Le dichiarazioni del procuratore Paci
Il procuratore della Repubblica di Trapani, Gabriele Paci, ha definito la sezione Blu “una zona franca”, dove tutto era permesso. “Questi episodi assumono una gravità ancora maggiore perché colpiscono soggetti già deboli, persone con problematiche psichiche che avrebbero avuto bisogno di assistenza, non di violenza,” ha dichiarato Paci.
Il procuratore ha evidenziato come il carcere debba essere una “casa di vetro”, dove la trasparenza e il rispetto dei diritti umani siano garantiti. “Non possiamo tollerare che la violenza venga considerata un metodo per mantenere l’ordine.
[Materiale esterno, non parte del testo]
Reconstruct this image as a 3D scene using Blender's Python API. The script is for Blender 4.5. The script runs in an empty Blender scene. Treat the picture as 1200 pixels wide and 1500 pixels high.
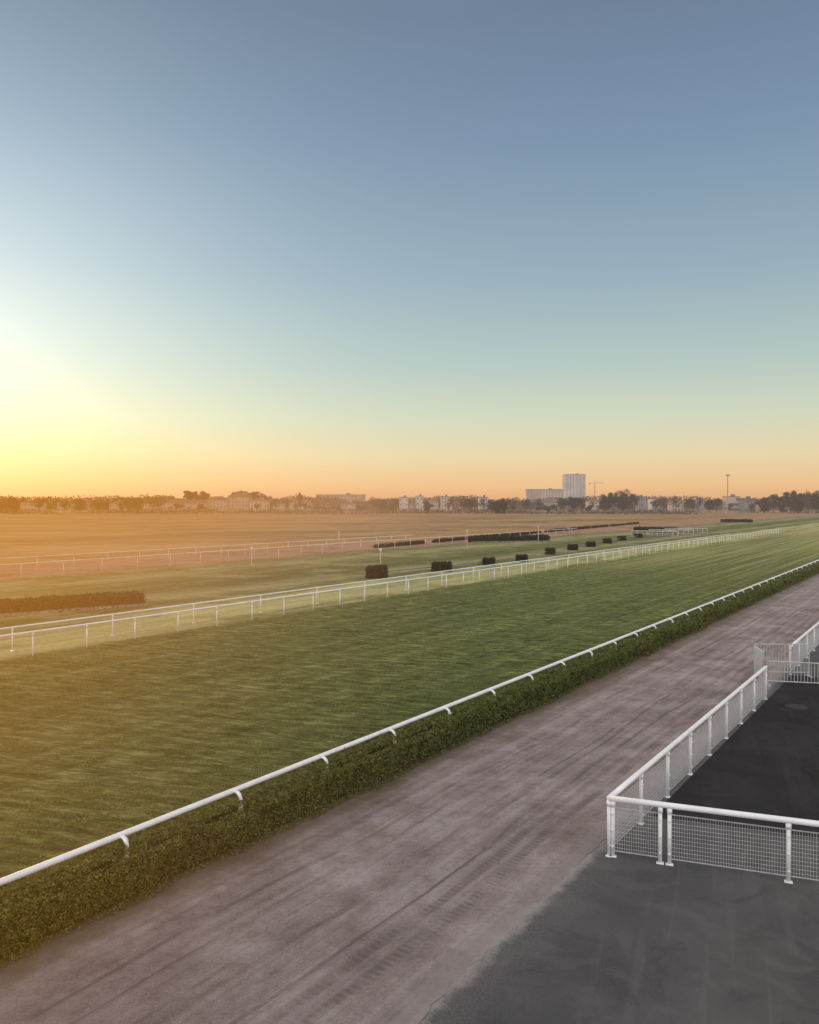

Serve un intervento immediato per proteggere i più fragili.”
Un sistema che richiede riforme
La sezione Blu del carcere di Trapani rappresenta il simbolo di un sistema che ha tradito la sua funzione primaria di rieducazione e rispetto dei diritti umani. Quanto emerso dalle indagini solleva interrogativi urgenti sulla gestione delle carceri in Italia e sulle condizioni di chi vi lavora.
La gravità delle condotte accertate, unite alla fragilità delle vittime, richiede non solo un’azione giudiziaria esemplare, ma anche un impegno profondo per riformare il sistema penitenziario, garantendo che situazioni simili non possano più ripetersi. Le indagini proseguono, ma quanto emerso fino ad oggi impone una riflessione collettiva su un sistema che deve tornare a mettere al centro la dignità umana.
Le reazioni
La senatrice dell’Alleanza Verdi e Sinistra Ilaria Cucchi, sorella di Stefano, il giovane ucciso a Roma il 22 ottobre 2009 mentre era sottoposto a custodia cautelare (il 4 aprile 2022 la Corte di Cassazione ha condannato in via definitiva due carabinieri) commenta l’inchiesta sul carcere di Trapani. «Ancora agenti della polizia penitenziaria accusati di violenze e torture, questa volta a Trapani. Una cosa gravissima. Ormai non c’è regione d’Italia dove le mele marce della polizia penitenziaria non siano accusate di abusi e comportamenti violenti ai danni dei carcerati. Poche mele marce che però infangano l’intero corpo della polizia penitenziaria. Anche dopo questa ennesima inchiesta della magistratura che ha portato agli arresti domiciliari 11 agenti e alla sospensione dal servizio per altri 14 il sottosegretario Delmastro prova gioia intima?».
«È ora di dire basta alle torture in carcere. Chiediamo al ministro Nordio - aggiunge - di intervenire, ma soprattutto chiediamo alla maggioranza di fermarsi con le disposizioni del ddl Sicurezza che peggioreranno la situazione negli istituti penitenziari».
«Il reato di tortura ha rotto il muro di omertà». Così il presidente dell’associazione Antigone, Patrizio Gonnella, commenta gli arresti degli agenti penitenziari a Trapani.
«Quanto emerso in queste ore relativamente a quello che è accaduto nel carcere di Trapani, dove 46 persone sono indagate per vari reati, tra cui quello di tortura, segnala ancora una volta quanto questo reato sia fondamentale, per diverse ragioni - dice Gonnella -. Da una parte per perseguire i responsabili di questo crimine. Dall’altra, nel far sentire il supporto dello Stato alle persone che subiscono torture o violenze in carcere che oggi, molto più di prima, tendono a denunciare questi episodi. Per ultimo, anche per rompere il muro di omertà che troppo spesso in casi simili si creava in passato».
«Come già accaduto in altri casi - aggiunge - l’indagine, scattata dopo alcune denunce effettuate dalle persone detenute, è stata condotta dal nucleo investigativo della polizia penitenziaria, nel caso specifico quello regionale di Palermo, coordinato dal nucleo investigativo centrale».